Loudon has a forceful presence as a singer, especially in his hilarious, often painful confessional songs, and he brings that same control and complexity to his role as a liberal weekender’s seeming neighbor from hell (or Trumpland) whose smug cleverness masks some culture, wisdom and perhaps even possible common ground.

No mention of theater is possible without call outs for Lisa Shaw (again!) and Joanne Sherman in memory of their spectacular Island musicals, to John Kaasik, the amazing impresario of high school extravaganzas, and his resident artist, the cartoonist/painter Peter Waldner whose recent rendition of the monster Audrey II made Jaws look like a pet.

Act Three. Sunday. Tom Junod, who in Codger’s opinion is the best magazine writer in America, talked about his first book, “When I was a Youth I was Taught How to be a Man,” at the Pelligrini Vineyards in Cutchogue. His father, the rakishly handsome Big Lou, lived double, triple lives in Hollywood and Miami that choked the family home in Wantagh with secrets that Tom grew up to ferret out.   

Tom’s complex relationship with his father makes an interesting counterpoint to the impact that Mr. Rogers, the TV star who helped raise so many children, made on him as an adult. Tom wrote about Mr. Rogers in Esquire and the Atlantic, spoke about him in a documentary and was a leading character played by Matthew Rhys in the film, “A Beautiful Day in the Neighborhood.” Tom Hanks played Mr. Rogers.

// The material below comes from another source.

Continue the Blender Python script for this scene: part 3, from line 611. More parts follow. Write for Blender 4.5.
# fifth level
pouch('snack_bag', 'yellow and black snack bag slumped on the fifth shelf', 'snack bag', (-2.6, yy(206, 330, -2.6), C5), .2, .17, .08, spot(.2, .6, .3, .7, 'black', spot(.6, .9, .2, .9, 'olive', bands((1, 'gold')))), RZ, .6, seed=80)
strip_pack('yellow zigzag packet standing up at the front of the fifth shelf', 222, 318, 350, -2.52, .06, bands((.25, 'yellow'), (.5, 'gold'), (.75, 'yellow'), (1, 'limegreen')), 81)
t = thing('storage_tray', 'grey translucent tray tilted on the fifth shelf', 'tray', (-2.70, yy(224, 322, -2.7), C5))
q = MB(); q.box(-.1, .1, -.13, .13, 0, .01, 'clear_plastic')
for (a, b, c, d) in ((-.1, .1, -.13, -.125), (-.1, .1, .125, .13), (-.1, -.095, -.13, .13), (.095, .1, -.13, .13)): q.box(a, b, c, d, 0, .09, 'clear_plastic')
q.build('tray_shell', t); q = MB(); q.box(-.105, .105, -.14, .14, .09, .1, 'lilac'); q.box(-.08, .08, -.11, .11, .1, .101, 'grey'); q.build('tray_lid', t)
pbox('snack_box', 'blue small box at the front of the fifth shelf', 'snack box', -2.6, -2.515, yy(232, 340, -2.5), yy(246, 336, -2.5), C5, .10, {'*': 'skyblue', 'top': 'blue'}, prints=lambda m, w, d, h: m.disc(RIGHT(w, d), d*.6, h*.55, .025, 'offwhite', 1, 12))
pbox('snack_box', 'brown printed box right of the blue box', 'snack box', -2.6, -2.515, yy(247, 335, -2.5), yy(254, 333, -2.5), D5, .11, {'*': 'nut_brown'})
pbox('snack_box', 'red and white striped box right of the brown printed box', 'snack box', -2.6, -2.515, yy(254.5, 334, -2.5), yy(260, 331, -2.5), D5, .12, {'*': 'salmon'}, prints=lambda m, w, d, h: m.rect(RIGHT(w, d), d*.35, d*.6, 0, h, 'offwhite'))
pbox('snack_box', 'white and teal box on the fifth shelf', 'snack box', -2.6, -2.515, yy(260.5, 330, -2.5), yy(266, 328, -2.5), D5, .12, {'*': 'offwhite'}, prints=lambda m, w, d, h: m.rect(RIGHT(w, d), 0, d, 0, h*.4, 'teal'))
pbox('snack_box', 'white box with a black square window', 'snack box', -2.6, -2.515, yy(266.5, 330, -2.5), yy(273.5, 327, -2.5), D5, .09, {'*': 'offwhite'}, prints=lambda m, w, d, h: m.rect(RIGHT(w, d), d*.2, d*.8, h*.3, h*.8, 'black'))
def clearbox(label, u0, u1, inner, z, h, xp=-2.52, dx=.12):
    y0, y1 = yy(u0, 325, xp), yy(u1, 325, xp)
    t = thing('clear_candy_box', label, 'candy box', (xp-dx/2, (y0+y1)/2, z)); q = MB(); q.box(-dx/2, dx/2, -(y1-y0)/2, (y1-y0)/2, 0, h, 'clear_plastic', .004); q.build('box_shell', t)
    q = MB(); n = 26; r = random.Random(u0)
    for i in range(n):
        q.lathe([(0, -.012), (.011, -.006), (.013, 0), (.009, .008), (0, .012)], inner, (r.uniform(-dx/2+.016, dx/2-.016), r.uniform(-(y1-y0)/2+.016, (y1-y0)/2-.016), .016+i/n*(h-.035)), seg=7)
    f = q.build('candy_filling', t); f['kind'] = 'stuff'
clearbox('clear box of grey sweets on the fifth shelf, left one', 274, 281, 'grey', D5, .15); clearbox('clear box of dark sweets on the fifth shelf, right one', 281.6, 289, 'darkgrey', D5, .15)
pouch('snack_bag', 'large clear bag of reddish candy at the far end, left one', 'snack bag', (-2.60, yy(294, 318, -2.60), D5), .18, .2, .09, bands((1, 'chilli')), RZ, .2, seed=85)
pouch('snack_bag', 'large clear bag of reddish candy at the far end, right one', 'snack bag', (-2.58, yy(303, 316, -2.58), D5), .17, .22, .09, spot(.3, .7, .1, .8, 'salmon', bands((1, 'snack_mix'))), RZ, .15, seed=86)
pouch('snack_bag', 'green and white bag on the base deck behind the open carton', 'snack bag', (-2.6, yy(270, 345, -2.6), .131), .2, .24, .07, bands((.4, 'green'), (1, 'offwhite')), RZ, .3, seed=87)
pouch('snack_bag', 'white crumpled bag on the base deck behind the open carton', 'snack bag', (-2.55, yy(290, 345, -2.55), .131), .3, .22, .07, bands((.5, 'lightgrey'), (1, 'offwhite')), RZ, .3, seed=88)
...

Two other Islanders have new books for summer reading if not future talent shows. David Browne’s “Talkin’ Greenwich Village” is a rich and absorbing saga of the music scene from the 50s into the late 80s. Susan Morrison’s “Lorne,” is a joyously juicy biography of the Saturday Night Live inventor, Lorne Michaels. Susan lives with Loudon, a musical guest in that show’s first season, in 1975.

While you’re reading all the books, you can root for editor Ambrose Clancy to quit nitpicking Codger’s commas, and finish his own next thriller.